Dozens of small communities are scattered throughout the Cal Madow. These villages are small, sporting no more than a few hundred people, and are often quite isolated. Access to schools, healthcare, and other services are limited here, as there is little physical infrastructure and few educated people to provide these services.

Frankincense and other phytochemical harvesting is the largest industry here. Frankincense harvesting is an often dangerous occupation, requiring harvesters to work on steep cliffs and in remote areas. They are often injured or killed or injured in falls or by venomous snakes such as saw-scaled vipers.
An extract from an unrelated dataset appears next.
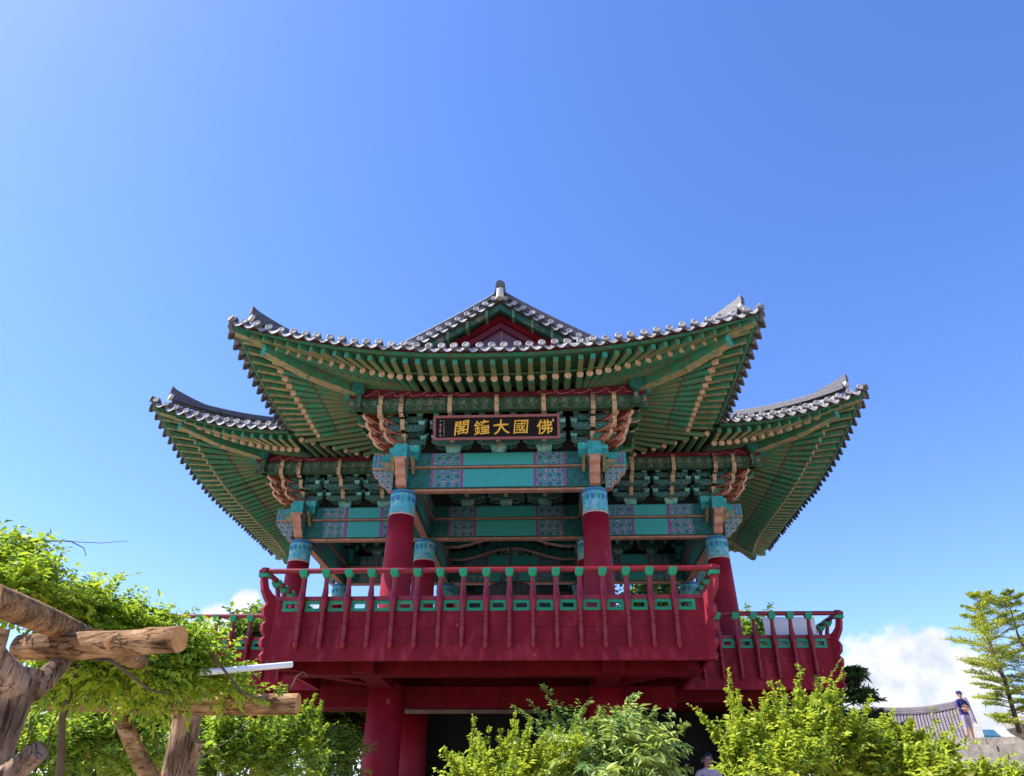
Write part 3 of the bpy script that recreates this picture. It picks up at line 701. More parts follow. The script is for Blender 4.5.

Some people also herd livestock, primarily goats, and there may be small-scale artisanal mining efforts underway. Agriculture such as citrus cultivation was present here before the civil war, but now it is largely gone.

CAL MADOW

Industries

A particularly destructive industry is charcoal production. Charcoalers cut down mature Acacia, Commiphora, and other trees, then burn them in large pits to produce charcoal. Charcoaling is a subsistence industry, often practiced by a solitary individual, and has been a driving cause of deforestation in the Cal Madow and around the country.

 

In addition to the permanent villages, there are many small harvesting camps that are occupied for only part of the year, and many illegal settlements. Illegal frankincense harvesting has become a significant issue as harvesters without their own lands cut trees and collect resin behind the legitimate harvesters. This activity contributes both to conflict in the region and the decline of the trees.